Another way is RSS feeds, but many companies seem to consider that there's not enough users for the trouble.
While I appreciate using RSS to get a taste of the spectrum of current events, newsletters tend to be more curated, sometimes carrying a theme, and have the feeling of quality.
I used to flip through the weekly ads in newspapers but oh boy there was nothing quite like getting a company’s sales catalog. The feeling is similar for me.
98% of "newsletters" are awful spam and make me think more negatively about company.
2% of newsletters are ephemeral gold, and they come from various categories - I have great newsletters both from companies wanting to sell me stuff, as well as interesting bloggers & writers.
So if nothing else, there's definitely opportunity for differentiation. You can be better than the competition :). As a consumer, I'd say format (web page or app or newsletter) is less relevant - it's all about content and relevance, as well as timing and approach.
My 100 Croatian Lipa :)
Grab an audience that does not know about RSS/Atom news aggregators?
A website (and also RSS) -- that is not hard paywalled with account login -- is a "pull" by anonymous webbrowser clients. The website's content creator doesn't have a direct relationship with readers because you'd only have web browser IP addresses or aggregate statistics with Google Analytics, etc.
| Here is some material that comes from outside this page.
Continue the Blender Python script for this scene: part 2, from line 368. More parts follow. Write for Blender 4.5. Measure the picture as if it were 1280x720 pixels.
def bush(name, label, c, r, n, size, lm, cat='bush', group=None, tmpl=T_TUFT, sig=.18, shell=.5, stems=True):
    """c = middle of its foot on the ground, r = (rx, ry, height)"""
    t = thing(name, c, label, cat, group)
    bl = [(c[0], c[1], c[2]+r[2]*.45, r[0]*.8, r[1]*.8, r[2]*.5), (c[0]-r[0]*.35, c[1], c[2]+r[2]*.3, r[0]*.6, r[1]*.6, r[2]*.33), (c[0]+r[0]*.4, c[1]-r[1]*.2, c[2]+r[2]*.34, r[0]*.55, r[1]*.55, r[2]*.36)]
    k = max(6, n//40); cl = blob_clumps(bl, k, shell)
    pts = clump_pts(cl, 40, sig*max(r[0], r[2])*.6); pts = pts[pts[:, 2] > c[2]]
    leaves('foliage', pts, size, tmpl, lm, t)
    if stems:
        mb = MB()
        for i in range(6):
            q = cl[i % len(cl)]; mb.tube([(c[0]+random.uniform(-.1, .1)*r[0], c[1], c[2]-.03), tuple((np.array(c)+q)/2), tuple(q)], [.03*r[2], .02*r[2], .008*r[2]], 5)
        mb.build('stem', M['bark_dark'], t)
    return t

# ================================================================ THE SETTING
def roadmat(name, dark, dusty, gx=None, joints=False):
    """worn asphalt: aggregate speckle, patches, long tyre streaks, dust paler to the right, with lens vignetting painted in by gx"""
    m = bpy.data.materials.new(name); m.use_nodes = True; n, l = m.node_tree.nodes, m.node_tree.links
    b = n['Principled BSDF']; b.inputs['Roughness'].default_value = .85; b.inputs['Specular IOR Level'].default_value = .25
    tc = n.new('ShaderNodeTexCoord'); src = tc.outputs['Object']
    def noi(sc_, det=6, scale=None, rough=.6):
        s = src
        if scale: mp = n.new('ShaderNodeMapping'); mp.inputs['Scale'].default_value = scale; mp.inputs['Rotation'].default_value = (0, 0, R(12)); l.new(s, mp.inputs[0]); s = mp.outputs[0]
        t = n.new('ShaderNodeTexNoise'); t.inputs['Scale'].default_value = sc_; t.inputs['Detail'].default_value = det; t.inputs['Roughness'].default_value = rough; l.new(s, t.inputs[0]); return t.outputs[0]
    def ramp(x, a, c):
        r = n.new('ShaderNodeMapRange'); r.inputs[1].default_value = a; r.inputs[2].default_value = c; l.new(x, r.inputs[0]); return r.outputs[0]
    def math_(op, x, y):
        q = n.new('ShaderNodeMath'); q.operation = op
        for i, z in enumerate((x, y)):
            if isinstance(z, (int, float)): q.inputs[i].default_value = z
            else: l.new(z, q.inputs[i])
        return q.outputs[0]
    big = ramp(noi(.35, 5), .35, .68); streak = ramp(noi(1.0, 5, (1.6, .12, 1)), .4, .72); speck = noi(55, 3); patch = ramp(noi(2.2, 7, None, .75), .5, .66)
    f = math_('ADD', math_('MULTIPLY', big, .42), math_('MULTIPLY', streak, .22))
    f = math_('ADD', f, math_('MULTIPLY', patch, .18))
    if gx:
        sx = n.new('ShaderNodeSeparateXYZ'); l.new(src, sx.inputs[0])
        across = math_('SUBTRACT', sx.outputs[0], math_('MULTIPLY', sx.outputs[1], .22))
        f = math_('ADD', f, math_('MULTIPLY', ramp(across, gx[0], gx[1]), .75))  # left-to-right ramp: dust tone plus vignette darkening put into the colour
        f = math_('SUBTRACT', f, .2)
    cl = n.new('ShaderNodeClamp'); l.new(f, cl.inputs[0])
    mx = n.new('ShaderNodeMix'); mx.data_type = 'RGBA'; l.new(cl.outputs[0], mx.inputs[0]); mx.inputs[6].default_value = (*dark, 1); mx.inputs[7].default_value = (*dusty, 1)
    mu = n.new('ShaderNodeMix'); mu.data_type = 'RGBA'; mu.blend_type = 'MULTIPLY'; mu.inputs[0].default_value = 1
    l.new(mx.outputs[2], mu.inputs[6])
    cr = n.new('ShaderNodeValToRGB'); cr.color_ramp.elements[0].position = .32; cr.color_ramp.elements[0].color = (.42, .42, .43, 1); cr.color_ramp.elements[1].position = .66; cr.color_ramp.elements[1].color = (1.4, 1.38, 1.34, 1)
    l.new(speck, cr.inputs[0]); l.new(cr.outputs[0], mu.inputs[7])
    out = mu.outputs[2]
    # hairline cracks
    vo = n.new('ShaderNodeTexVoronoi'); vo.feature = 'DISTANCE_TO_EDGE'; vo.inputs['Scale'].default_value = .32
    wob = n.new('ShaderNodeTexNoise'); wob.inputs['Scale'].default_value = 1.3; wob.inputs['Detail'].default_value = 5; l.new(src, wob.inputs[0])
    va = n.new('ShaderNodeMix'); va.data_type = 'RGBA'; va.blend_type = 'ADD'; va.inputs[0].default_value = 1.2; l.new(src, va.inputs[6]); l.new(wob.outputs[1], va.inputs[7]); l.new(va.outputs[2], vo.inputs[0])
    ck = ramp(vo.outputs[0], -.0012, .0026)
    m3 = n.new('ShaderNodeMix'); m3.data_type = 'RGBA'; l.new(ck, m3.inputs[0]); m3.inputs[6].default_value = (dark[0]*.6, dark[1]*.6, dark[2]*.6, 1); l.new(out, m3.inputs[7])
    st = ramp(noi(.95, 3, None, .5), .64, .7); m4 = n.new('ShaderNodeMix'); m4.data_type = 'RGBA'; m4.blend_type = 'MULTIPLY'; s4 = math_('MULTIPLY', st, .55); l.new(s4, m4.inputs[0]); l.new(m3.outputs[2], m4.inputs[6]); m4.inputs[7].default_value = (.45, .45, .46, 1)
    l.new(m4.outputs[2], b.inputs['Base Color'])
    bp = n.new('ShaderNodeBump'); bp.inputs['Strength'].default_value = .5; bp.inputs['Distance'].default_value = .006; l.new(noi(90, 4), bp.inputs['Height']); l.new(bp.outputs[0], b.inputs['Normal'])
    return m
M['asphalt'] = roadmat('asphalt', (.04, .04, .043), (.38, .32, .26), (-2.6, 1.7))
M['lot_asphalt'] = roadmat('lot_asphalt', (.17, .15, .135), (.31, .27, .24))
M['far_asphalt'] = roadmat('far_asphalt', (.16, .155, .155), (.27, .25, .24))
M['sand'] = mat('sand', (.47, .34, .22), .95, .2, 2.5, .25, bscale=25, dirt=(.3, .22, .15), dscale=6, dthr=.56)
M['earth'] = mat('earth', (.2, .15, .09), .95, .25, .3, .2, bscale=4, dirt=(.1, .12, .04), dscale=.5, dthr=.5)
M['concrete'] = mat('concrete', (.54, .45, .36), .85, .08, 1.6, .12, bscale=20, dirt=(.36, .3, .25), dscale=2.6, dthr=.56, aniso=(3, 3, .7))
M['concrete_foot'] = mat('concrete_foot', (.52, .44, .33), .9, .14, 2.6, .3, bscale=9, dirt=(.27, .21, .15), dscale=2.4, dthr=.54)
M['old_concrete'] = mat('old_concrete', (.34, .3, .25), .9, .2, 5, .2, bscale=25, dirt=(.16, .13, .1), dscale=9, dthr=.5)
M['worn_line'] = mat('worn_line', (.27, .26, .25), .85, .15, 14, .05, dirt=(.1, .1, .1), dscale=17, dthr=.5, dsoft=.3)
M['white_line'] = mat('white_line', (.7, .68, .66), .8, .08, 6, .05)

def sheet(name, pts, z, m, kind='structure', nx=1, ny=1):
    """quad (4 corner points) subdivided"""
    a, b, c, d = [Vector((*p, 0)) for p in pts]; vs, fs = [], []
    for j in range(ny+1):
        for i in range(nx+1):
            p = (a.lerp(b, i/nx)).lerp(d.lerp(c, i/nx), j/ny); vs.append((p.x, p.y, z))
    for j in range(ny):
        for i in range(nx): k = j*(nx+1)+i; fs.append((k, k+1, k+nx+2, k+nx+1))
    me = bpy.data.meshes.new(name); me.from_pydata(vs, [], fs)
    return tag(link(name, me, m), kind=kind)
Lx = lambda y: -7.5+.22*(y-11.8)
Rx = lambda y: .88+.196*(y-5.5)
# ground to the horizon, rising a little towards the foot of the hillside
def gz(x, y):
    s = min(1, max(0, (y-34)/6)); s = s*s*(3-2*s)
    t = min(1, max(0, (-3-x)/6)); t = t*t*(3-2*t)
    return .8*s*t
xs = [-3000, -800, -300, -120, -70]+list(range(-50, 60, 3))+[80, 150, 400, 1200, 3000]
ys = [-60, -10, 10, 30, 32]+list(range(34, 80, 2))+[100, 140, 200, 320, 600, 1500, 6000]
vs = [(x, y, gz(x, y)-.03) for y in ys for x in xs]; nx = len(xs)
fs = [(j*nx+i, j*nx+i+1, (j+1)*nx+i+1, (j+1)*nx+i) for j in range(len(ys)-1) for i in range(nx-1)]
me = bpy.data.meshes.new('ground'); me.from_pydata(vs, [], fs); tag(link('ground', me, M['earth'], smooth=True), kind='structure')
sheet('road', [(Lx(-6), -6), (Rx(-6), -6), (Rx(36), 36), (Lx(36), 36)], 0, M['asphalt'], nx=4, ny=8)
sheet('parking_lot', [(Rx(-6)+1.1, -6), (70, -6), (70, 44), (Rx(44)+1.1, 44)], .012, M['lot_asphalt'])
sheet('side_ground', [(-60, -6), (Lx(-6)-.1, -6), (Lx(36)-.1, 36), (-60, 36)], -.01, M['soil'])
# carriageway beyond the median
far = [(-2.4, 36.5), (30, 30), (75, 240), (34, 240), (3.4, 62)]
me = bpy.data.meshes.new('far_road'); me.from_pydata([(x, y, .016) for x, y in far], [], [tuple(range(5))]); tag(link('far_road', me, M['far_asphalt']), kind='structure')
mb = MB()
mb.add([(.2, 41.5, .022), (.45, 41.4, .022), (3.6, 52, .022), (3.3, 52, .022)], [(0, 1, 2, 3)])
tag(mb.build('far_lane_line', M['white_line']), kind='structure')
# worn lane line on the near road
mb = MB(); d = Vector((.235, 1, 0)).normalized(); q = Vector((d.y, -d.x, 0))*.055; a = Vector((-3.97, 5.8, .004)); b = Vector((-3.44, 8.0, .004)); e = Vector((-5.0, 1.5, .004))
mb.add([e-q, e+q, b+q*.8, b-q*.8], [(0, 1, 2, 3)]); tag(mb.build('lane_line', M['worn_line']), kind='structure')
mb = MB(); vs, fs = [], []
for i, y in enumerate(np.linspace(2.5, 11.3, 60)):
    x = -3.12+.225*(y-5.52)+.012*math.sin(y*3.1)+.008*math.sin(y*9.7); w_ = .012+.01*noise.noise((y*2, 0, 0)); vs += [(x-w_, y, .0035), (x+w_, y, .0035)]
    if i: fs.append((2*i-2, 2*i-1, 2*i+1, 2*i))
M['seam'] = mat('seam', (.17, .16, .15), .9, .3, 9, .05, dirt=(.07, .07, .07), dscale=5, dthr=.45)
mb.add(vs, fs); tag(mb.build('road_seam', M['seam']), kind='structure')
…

In contrast, newsletters can be "push" by content creators because you have collected email addresses that want the newsletters and therefore have a more direct relationship with readers. Building the audience via email addresses is valuable because it works outside centralized platforms like Youtube, Patreon, etc.
My previous comment dissecting example of Tim Ferris website-vs-newsletter : https://news.ycombinator.com/item?id=27716442
Take julian dot com for instance. I like his work so much so, that I am using it as an example here.
Basically the only unintermediated contact.